One of these three men, and I’m not playing spoiler, is a bad guy, and some sudden bloody gunfire really gets the plot rolling. There are more gunfights, some hand-to-hand combat, some exposition, some fighting and maybe some more gunshots, and then with about 45 minutes left in the flick I remembered that Dolph Lundgren was in it. It’s not as if he hadn’t made an appearance, yet. Lundgren was in the first scene, which showed Wheeler wake up in his prison cell. Lundgren plays Marco, a prisoner in the cell next door to Wheeler. But he plays such a small part in this film, and the Van Damme plot was moving along so nicely, that I genuinely forgot he was in the movie.
Anyway, Wheeler releases Marco, and they team up with another CIA operative, Cassie Taylor (Jasmine Waltz) to escape the sub. Why all this is happening is due to that hard drive mentioned earlier, and its current whereabouts. It’s not on the sub, but everyone’s killing each other over it. That’s about it for plot. What makes this flick stand out is the production design.
This flick barely takes place off of the submarine. Much of the sub interiors were shot aboard the USS Alabama and USS Drum, a pair of museum ships moored in Mobile, Alabama. You can tell which ship was used for which shots by the size of the cabins. Alabama is a big, honking battleship while the Drum is a World War 2 submarine. If the cast can barely stand up and the walls are curved, then it was shot aboard the Drum. But the prison area of the secret CIA sub was built on a set, and it looks terrible. It no more resembles the interior of an oceangoing vessel than does the Lincoln Memorial. What little budget this flick had must have been spent elsewhere, because the prison set, which is used extensively, is among the cheapest I have ever seen. It rivals the spaceship hallway from Dark Star. That’s some prime shitty filmmaking
The sets are bad, the acting, even from the stars, is wretched, and the plot is pretty dumb.
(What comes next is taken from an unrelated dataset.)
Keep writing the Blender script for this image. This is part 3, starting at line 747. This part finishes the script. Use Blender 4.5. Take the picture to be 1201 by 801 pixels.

I mean, a submarine? There have to be less expensive, and more practical, ways to make a person disappear that the CIA could use. They should call Erik Prince. I’m sure he has ideas.
The only saving grace for this movie are its many bloody gunfights, and a decent pace. After all, it was captivating enough for me to forget about one of the feature players. It still stinks. Black Water dives (heh-heh) down the Watchability Index, bottoming out at #143, between Geostorm and Starship Troopers 3: Marauder. I watched it so you don’t have to. Try and avoid.